Some 25,000 men manned these burhs, and each was within a day’s march of the next.  They were more than that, if Vikings attacked, they gave safe harbour for local people.

The Vikings moved by sea, by horse on land.  Alfred had to counteract these barbaric fighters at all costs or see his lands plundered; his people murdered, or at worst enter a life of slavery.

According to the Anglo-Saxon Chronicles, Alfred broke his forces up into two, each responsible for set duties.  “Ealdormen” were put in charge of a shire, and Kingdoms were made up of shire’s, consisting of up to 100 families.  “Thanes” served up to a month at Alfred’s court, amongst other local duties.  “Town Officer’s” called “Reeves” collected taxes and kept law and order between the families.

Alfred created laws:

According to Saxon law, if a man fled a feud he was permitted sanctuary for up to 7 days in a church, but he would not be permitted any food.

A thief, who stole from a church, could have his hand cut off for his crime or pay a fine.

Alfred showed he meant business against these Viking seafarer’s, when he ordered a fleet of ships be built.

The early years of the Wedmore treaty was honoured, then in 890 Guthrum died.  The Viking farmers took up their arms, and joined in attacking the Saxons.  Alfred was prepared and fought off the uprising.

In 899 Alfred died, and his son Edward led his forces into the Viking held lands of East Anglia in 902.

With the help of his sister Aethelflaed of Mercia, Edward defeated the Northumbrian Vikings and won control of Danelaw as it had become known.

The final threat from the Viking’s came in the form of Raegnald of Dublin, who had made himself King of York in 919, and in 920 a defeated Raegnald submitted to Edward.

Danish Kings of England

At the age of twenty-three Canute (Cnut) became the first Danish King of England in 1016, alongside his duties as King of Denmark in 1018 and Norway in 1028.  He made it known, to his subjects England was his home.

Under his rule, England was divided into four powerful Earldoms; Wessex, Mercia, West Anglia and Northumbria in 1017.

He married the widow of Aethelred; Emma in 1017 making her his Queen.

In 1018 the King and his counselors met at Oxford, to draw up laws governing the conduct of Englishmen and Danishmen alike.  Cnut promised to dispense justice, in the protection of his people’s rights, as laid down in Christian teachings.

His army travelled north to Scotland, it was a mighty show of force, compelling King Malcolm of Scotland to accept him as ruler of England, rather than make war.

In 1027 King Cnut travelled to Rome visiting holy shrines and attended Conrad II’s coronation as the Holy Roman Emperor.

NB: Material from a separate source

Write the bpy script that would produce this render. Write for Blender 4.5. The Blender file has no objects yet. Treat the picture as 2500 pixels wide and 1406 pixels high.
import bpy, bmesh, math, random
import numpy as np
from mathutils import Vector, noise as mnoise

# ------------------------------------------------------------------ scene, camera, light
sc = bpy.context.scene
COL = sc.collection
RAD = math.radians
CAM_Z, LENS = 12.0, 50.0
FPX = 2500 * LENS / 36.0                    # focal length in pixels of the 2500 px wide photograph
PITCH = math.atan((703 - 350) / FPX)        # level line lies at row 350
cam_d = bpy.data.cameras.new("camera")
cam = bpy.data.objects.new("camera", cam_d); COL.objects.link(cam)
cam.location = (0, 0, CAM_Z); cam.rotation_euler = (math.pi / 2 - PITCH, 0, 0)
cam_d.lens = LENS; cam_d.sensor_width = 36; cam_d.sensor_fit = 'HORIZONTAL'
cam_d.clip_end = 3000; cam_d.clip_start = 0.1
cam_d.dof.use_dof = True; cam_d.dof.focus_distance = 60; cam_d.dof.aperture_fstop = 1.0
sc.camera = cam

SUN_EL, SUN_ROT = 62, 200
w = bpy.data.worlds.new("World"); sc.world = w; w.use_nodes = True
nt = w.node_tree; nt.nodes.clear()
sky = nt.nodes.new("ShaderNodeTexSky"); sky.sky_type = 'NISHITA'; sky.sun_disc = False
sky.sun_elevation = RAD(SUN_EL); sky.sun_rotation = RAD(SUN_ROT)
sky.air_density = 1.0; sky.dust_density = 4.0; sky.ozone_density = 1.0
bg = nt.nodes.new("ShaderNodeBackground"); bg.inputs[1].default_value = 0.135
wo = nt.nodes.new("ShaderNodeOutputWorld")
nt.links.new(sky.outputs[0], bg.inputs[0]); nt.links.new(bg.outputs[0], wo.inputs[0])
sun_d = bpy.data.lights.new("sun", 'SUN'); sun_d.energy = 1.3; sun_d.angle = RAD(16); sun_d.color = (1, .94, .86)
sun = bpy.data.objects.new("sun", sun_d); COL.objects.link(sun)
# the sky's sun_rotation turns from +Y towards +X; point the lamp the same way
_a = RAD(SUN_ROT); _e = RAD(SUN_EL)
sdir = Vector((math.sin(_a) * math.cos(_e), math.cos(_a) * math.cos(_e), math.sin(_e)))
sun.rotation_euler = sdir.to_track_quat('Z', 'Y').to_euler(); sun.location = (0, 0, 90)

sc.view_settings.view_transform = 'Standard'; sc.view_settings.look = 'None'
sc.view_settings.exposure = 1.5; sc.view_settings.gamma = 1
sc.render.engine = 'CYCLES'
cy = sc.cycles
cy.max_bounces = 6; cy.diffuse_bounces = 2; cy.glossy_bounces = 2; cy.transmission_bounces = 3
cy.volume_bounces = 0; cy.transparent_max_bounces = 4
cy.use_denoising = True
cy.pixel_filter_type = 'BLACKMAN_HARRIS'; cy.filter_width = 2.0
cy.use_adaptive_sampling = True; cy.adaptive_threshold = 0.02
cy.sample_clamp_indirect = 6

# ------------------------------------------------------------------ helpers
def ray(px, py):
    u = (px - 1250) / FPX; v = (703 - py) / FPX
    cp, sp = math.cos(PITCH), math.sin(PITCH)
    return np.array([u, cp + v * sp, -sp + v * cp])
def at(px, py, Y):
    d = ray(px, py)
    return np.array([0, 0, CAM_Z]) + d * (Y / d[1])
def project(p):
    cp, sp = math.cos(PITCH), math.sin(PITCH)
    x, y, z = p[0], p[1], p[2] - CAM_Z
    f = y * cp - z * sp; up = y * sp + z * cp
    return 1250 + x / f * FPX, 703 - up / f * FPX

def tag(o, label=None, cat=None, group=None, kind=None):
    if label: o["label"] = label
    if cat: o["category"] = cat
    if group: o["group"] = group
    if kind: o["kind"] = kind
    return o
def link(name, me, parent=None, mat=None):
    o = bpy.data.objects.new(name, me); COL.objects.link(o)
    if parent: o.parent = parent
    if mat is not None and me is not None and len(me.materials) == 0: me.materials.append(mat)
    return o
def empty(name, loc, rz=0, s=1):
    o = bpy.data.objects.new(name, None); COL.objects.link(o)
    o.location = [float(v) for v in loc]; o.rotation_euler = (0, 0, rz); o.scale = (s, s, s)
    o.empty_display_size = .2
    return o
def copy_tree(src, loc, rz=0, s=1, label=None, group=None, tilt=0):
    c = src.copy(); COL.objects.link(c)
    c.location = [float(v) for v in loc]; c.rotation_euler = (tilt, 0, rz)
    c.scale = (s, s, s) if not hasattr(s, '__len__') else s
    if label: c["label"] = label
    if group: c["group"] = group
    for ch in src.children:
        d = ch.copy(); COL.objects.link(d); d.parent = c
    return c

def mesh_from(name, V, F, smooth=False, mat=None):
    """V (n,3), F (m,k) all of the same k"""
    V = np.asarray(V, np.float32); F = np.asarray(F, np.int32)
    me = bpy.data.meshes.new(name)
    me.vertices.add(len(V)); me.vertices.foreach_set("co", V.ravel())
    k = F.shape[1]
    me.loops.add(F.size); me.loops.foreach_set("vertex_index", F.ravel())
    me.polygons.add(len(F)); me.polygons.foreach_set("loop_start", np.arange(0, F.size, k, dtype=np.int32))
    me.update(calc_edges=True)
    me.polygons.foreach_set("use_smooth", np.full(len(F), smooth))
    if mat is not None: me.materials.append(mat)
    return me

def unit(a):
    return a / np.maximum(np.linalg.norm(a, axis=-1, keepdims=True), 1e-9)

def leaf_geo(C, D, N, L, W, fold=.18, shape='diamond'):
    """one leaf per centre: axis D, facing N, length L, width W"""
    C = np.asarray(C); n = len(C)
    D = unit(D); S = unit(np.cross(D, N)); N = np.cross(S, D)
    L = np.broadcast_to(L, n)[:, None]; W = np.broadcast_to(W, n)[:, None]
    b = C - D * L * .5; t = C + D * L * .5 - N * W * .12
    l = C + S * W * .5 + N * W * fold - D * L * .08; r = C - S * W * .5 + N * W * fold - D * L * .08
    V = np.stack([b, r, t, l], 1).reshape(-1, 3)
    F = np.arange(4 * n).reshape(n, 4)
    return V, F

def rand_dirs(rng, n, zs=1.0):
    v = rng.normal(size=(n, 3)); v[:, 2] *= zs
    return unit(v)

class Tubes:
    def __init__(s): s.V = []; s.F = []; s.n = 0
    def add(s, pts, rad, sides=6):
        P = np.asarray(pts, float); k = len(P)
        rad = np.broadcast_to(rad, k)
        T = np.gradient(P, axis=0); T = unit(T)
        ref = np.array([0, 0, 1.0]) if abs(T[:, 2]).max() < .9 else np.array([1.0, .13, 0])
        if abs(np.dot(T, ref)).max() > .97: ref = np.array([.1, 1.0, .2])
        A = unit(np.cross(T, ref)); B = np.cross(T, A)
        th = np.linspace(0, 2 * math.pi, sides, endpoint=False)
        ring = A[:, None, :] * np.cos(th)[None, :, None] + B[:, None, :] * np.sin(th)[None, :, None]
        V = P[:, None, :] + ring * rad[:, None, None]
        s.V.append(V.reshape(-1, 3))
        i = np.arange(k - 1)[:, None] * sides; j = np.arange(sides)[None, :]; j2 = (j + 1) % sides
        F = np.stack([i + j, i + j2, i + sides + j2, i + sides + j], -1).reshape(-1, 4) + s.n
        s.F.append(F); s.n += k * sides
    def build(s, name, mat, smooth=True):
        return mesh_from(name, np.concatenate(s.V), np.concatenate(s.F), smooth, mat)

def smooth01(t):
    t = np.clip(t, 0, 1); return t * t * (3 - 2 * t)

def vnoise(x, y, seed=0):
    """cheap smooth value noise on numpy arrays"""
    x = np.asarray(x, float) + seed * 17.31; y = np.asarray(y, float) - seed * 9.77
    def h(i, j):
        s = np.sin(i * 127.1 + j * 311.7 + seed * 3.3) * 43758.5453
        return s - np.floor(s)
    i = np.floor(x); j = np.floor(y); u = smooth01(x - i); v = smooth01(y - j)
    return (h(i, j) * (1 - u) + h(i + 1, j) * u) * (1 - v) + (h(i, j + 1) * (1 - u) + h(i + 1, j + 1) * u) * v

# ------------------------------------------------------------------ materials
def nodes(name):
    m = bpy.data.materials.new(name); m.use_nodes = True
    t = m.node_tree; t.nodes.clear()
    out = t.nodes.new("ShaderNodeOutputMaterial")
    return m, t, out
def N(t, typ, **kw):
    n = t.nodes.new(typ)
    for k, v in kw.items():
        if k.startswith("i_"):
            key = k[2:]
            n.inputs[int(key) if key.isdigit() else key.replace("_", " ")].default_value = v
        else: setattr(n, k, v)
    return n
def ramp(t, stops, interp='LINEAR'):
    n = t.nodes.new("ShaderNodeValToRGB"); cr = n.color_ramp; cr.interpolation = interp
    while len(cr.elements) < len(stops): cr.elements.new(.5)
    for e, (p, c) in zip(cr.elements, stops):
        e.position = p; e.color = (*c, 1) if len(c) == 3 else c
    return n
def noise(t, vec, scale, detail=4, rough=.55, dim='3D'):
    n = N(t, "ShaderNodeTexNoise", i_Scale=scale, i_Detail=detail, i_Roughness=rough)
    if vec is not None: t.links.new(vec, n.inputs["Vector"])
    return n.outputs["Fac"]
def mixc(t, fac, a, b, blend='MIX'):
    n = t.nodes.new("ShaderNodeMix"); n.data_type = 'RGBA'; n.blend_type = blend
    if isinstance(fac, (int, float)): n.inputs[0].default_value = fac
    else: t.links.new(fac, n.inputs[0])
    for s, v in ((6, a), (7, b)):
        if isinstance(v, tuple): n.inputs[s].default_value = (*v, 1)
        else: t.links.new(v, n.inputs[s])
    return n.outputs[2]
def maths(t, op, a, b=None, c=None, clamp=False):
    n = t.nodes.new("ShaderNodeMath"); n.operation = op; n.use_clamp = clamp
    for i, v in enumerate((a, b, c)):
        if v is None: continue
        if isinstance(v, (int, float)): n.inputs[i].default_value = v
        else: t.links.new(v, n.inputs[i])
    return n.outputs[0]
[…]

In 1027, King Cnut went to Scotland where upon King Malcolm bowed in his presence as did Maelbeth and Iehmarc.

Upon his return to England, he gave the port of Sandwich to Christchurch in Canterbury and the taxes there of.  When the tide is at its highest, as a ship floats close to land.  A sailor standing on the ship’s deck with small axe in hand, would throw it, and taxes based upoon the throw would be paid to the monastery.

In 1028 King Cnut’s forces of some fifty ships sailed to Norway, where upon they drove King Olaf from his land, and secured a claim upon it.

In 1035 King Cnut of England died, and was buried at the Old Minster in Winchester.

Harold I also known as Harold Harefoot, in recognition of his speed and skill as a hunter.  Harold was the illegitimate son of Cnut and Elgiva.  Harold Harefoot was appointed regent to rule jointly with Cnut’s wife and the Early Godwin of Wessex.

With Harthacanute the rightful heir to the English throne in Denmark, Harold Harefoot was assisted by Earl Godwin in his bid for the crown, and Harold became King in 1037.

Harold died in 1040, just weeks before Harthacanute was due to invade England with an army of Danes.

Harold was buried in the Old Minster in Winchester.  Harthacanute replied by digging up his body, beheading him and tossed into the River Thames.

Harthacanute became King of England in 1040, and with no heir invited his half-brother Edward, Emma’s son by marriage to Aethelred back from exile in Normandy in 1041.  Harthacanute died in 1042 whilst toasting the health of a bride at her marriage…  So ended Danish rule in England.